"""

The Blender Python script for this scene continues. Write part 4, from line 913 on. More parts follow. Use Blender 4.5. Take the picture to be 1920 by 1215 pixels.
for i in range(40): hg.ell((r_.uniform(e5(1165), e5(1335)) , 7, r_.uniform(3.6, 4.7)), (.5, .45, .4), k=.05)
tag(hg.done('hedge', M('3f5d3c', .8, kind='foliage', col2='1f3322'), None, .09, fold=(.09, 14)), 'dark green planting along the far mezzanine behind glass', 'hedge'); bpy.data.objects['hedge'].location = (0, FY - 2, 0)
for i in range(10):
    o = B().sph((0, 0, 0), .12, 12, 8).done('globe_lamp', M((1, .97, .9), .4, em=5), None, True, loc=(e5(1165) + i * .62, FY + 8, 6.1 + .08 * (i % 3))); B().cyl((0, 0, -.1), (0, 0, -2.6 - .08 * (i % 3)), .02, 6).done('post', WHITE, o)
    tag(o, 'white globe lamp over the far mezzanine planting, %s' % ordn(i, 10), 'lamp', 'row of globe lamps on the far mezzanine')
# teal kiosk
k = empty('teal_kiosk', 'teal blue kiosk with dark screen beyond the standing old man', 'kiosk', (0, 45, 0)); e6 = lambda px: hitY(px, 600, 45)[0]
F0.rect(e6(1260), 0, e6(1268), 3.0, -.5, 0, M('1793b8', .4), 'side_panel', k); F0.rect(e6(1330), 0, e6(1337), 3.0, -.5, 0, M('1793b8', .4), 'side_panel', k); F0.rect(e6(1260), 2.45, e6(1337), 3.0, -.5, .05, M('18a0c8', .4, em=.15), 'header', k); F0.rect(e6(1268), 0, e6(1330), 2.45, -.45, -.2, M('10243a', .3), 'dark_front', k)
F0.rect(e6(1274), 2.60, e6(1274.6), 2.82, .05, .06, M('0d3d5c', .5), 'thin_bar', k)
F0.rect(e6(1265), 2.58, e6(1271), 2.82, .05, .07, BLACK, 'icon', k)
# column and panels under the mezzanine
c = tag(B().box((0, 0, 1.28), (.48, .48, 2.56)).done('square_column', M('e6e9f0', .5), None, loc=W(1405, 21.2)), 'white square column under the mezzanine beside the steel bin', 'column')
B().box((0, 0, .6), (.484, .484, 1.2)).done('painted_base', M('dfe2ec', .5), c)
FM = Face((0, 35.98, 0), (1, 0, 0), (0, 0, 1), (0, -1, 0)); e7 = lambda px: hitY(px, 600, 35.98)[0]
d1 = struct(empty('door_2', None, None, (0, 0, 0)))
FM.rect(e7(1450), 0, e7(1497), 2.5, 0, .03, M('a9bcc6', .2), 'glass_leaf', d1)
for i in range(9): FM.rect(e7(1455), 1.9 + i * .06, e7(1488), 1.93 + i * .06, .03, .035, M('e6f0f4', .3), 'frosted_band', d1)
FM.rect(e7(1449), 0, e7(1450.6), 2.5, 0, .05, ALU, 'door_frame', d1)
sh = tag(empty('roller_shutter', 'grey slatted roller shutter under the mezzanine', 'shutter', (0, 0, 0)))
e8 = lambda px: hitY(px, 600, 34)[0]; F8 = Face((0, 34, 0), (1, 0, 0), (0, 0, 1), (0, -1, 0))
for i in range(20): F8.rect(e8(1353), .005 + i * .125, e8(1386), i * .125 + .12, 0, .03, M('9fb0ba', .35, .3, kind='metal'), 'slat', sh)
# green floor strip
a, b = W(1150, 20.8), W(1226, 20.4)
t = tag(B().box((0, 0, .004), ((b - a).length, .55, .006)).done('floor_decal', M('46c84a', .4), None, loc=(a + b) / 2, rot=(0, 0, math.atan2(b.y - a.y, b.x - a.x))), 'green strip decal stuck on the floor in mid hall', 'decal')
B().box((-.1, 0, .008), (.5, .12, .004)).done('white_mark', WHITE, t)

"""

Written problem: Restate the data above exactly, keeping each word as it stands.

Response below:
The Blender Python script for this scene continues. Write part 4, from line 913 on. More parts follow. Use Blender 4.5. Take the picture to be 1920 by 1215 pixels.
for i in range(40): hg.ell((r_.uniform(e5(1165), e5(1335)) , 7, r_.uniform(3.6, 4.7)), (.5, .45, .4), k=.05)
tag(hg.done('hedge', M('3f5d3c', .8, kind='foliage', col2='1f3322'), None, .09, fold=(.09, 14)), 'dark green planting along the far mezzanine behind glass', 'hedge'); bpy.data.objects['hedge'].location = (0, FY - 2, 0)
for i in range(10):
    o = B().sph((0, 0, 0), .12, 12, 8).done('globe_lamp', M((1, .97, .9), .4, em=5), None, True, loc=(e5(1165) + i * .62, FY + 8, 6.1 + .08 * (i % 3))); B().cyl((0, 0, -.1), (0, 0, -2.6 - .08 * (i % 3)), .02, 6).done('post', WHITE, o)
    tag(o, 'white globe lamp over the far mezzanine planting, %s' % ordn(i, 10), 'lamp', 'row of globe lamps on the far mezzanine')
# teal kiosk
k = empty('teal_kiosk', 'teal blue kiosk with dark screen beyond the standing old man', 'kiosk', (0, 45, 0)); e6 = lambda px: hitY(px, 600, 45)[0]
F0.rect(e6(1260), 0, e6(1268), 3.0, -.5, 0, M('1793b8', .4), 'side_panel', k); F0.rect(e6(1330), 0, e6(1337), 3.0, -.5, 0, M('1793b8', .4), 'side_panel', k); F0.rect(e6(1260), 2.45, e6(1337), 3.0, -.5, .05, M('18a0c8', .4, em=.15), 'header', k); F0.rect(e6(1268), 0, e6(1330), 2.45, -.45, -.2, M('10243a', .3), 'dark_front', k)
F0.rect(e6(1274), 2.60, e6(1274.6), 2.82, .05, .06, M('0d3d5c', .5), 'thin_bar', k)
F0.rect(e6(1265), 2.58, e6(1271), 2.82, .05, .07, BLACK, 'icon', k)
# column and panels under the mezzanine
c = tag(B().box((0, 0, 1.28), (.48, .48, 2.56)).done('square_column', M('e6e9f0', .5), None, loc=W(1405, 21.2)), 'white square column under the mezzanine beside the steel bin', 'column')
B().box((0, 0, .6), (.484, .484, 1.2)).done('painted_base', M('dfe2ec', .5), c)
FM = Face((0, 35.98, 0), (1, 0, 0), (0, 0, 1), (0, -1, 0)); e7 = lambda px: hitY(px, 600, 35.98)[0]
d1 = struct(empty('door_2', None, None, (0, 0, 0)))
FM.rect(e7(1450), 0, e7(1497), 2.5, 0, .03, M('a9bcc6', .2), 'glass_leaf', d1)
for i in range(9): FM.rect(e7(1455), 1.9 + i * .06, e7(1488), 1.93 + i * .06, .03, .035, M('e6f0f4', .3), 'frosted_band', d1)
FM.rect(e7(1449), 0, e7(1450.6), 2.5, 0, .05, ALU, 'door_frame', d1)
sh = tag(empty('roller_shutter', 'grey slatted roller shutter under the mezzanine', 'shutter', (0, 0, 0)))
e8 = lambda px: hitY(px, 600, 34)[0]; F8 = Face((0, 34, 0), (1, 0, 0), (0, 0, 1), (0, -1, 0))
for i in range(20): F8.rect(e8(1353), .005 + i * .125, e8(1386), i * .125 + .12, 0, .03, M('9fb0ba', .35, .3, kind='metal'), 'slat', sh)
# green floor strip
a, b = W(1150, 20.8), W(1226, 20.4)
t = tag(B().box((0, 0, .004), ((b - a).length, .55, .006)).done('floor_decal', M('46c84a', .4), None, loc=(a + b) / 2, rot=(0, 0, math.atan2(b.y - a.y, b.x - a.x))), 'green strip decal stuck on the floor in mid hall', 'decal')
B().box((-.1, 0, .008), (.5, .12, .004)).done('white_mark', WHITE, t)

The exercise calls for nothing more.